Triangle and square waves contain harmonics of the base frequency. To see them accurately, you have to consider the frequency content of the harmonics rather than just the base frequency.
Of course. If we talk about bandwidth it is reasonable to assume people mean the highest frequency they want to look at.
Jan
I have examples of both USB scopes (200 MHz) dedicated digital scopes (Siglent and Tek) and analog scopes. The first figure of merit is the analog bandwidth. If the analog circuit rolls off more samples won't help. Second, you should have at least 5X sample rate over the bandwidth limit or you will get into a lot of ugly aliasing and other misleading stuff. Digital scopes can be really misleading if you don't understand how they work. Buffer size is an issue. Too small and you will miss stuff. Too big and it takes a long time to load and show the waveform. What you see is never instantaneous like an analog scope.
All digital scopes are very much a product of the software and some of the cheap ones have pretty limited software. I like the Picoscope software and its continuous improvement (for no cost). However their USB scopes are more expensive.
However a cheap tool that is not useful is actually far more expensive than an expensive tool you use. (I have a collection of those useless cheap tools. . .)
Do not get distracted by features you will never use (serial decoding, mediocre FFT etc.) and don't pay for them if you can avoid it.
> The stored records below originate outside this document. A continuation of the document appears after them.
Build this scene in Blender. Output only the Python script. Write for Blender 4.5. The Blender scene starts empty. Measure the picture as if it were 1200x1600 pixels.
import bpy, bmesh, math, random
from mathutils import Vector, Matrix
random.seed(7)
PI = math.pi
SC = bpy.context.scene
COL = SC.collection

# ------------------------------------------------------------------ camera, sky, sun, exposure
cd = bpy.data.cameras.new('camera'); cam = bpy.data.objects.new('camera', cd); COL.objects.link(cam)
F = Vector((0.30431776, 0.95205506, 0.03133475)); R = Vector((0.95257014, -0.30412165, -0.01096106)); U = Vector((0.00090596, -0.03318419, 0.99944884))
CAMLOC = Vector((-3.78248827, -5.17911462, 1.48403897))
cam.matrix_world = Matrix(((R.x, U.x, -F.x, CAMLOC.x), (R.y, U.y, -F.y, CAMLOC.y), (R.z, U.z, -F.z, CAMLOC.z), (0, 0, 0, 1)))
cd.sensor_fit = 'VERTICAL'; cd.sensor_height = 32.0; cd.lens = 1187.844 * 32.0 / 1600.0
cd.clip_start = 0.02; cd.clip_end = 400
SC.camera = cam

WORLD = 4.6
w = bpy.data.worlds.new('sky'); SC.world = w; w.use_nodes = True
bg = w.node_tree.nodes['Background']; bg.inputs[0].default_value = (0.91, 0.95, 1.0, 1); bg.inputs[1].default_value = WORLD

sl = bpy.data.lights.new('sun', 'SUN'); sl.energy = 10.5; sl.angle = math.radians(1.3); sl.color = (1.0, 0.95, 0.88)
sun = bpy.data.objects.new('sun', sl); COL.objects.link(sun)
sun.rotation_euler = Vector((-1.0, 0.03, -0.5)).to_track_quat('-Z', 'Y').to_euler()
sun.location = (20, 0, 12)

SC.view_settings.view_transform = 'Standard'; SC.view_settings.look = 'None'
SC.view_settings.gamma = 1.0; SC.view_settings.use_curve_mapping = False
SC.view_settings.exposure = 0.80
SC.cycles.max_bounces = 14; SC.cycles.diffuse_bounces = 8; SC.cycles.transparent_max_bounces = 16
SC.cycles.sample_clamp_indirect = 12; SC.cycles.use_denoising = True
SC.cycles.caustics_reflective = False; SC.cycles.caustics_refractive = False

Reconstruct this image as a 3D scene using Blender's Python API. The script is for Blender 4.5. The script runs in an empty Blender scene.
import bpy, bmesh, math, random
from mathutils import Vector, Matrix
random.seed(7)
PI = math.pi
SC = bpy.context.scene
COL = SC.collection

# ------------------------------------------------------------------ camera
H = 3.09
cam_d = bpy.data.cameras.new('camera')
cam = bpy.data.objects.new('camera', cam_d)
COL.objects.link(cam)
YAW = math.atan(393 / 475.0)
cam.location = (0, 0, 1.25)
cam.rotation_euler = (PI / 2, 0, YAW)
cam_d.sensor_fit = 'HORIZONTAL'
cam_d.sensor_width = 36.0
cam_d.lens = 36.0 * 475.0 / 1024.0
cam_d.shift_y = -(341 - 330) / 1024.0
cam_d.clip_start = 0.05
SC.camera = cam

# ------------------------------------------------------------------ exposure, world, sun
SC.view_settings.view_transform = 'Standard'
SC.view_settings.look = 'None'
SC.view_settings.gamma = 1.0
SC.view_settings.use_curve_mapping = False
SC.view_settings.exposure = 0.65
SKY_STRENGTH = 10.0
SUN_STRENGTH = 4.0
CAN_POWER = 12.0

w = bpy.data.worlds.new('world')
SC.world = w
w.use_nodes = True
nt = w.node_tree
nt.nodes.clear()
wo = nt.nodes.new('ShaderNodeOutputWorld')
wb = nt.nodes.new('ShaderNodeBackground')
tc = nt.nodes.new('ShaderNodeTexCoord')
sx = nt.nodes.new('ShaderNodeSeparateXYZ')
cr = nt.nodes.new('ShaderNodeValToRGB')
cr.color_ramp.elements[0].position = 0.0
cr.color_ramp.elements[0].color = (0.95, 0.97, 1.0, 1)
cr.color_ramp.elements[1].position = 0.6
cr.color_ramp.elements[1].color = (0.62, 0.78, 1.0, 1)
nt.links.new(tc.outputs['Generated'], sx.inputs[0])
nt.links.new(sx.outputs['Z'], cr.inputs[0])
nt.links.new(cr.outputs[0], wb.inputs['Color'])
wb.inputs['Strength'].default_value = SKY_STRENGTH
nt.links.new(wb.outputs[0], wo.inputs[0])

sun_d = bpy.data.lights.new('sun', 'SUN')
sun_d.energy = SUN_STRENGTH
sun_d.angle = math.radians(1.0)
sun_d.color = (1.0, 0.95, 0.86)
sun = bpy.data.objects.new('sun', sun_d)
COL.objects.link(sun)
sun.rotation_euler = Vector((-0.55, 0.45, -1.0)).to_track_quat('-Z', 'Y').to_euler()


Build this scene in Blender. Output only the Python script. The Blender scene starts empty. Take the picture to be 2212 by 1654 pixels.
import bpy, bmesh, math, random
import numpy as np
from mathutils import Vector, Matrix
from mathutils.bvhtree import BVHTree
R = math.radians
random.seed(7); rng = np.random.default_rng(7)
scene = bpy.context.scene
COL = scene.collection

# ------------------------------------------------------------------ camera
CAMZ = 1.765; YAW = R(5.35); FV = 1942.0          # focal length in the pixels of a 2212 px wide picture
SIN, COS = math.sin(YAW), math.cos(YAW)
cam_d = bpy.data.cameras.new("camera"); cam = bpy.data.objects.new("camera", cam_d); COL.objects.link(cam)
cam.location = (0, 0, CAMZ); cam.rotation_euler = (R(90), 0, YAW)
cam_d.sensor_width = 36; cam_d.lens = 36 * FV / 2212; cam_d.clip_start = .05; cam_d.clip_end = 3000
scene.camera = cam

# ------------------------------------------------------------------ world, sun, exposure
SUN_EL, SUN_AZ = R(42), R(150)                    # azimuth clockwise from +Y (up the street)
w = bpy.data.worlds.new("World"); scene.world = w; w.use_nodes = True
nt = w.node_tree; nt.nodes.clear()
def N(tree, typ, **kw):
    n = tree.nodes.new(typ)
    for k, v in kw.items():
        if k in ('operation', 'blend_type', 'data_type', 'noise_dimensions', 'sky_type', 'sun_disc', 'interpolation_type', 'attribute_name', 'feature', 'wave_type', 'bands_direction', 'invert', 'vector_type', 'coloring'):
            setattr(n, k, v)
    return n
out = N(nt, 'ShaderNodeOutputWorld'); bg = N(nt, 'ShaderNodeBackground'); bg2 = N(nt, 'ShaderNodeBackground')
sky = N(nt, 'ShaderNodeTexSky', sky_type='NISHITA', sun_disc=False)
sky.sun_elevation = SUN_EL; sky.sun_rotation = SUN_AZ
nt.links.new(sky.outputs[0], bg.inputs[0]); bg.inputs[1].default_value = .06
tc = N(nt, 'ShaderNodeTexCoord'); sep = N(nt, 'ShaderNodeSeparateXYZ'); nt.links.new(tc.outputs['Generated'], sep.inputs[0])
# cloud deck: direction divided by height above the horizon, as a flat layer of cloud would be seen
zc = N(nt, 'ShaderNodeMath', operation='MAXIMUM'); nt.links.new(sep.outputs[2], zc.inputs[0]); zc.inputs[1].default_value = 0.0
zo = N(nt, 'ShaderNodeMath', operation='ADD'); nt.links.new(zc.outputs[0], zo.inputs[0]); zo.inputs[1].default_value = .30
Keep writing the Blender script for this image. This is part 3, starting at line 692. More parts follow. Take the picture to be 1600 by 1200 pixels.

For occasional use a USB scope can be quite adequate and stores in a small place. A digital scope will be larger but self contained and analog scopes will be large to really large and power hungry. My old TEk 547 used 500W. The 7854 uses 150W. The Siglent maybe 20W and the Picoscope runs on USB power (2.5W). (However the sampling plugins on the 7854 get me to 20 GHz which would be crazy expensive any other way so its still using a lot of floor space.)
All digital scopes are very much a product of the software and some of the cheap ones have pretty limited software. I like the Picoscope software and its continuous improvement (for no cost). However their USB scopes are more expensive.
However a cheap tool that is not useful is actually far more expensive than an expensive tool you use. (I have a collection of those useless cheap tools. . .)
Do not get distracted by features you will never use (serial decoding, mediocre FFT etc.) and don't pay for them if you can avoid it.
For occasional use a USB scope can be quite adequate and stores in a small place. A digital scope will be larger but self contained and analog scopes will be large to really large and power hungry. My old TEk 547 used 500W. The 7854 uses 150W. The Siglent maybe 20W and the Picoscope runs on USB power (2.5W). (However the sampling plugins on the 7854 get me to 20 GHz which would be crazy expensive any other way so its still using a lot of floor space.)
bandwidth is of little relevance if you don't have high quality probes, and while you're at it, read up on probing technique! Keysight and Tektronix have white papers on probing technique.
Well said Jack. A large number of the customer complaints on regulator noise I used to see were really due to improper probing.
PS I noticed your location, first I didn't think that village was in NJ, second are you the only DIYer in the village?
PS I noticed your location, first I didn't think that village was in NJ, second are you the only DIYer in the village?
That was a particularly funny episode Daffyd.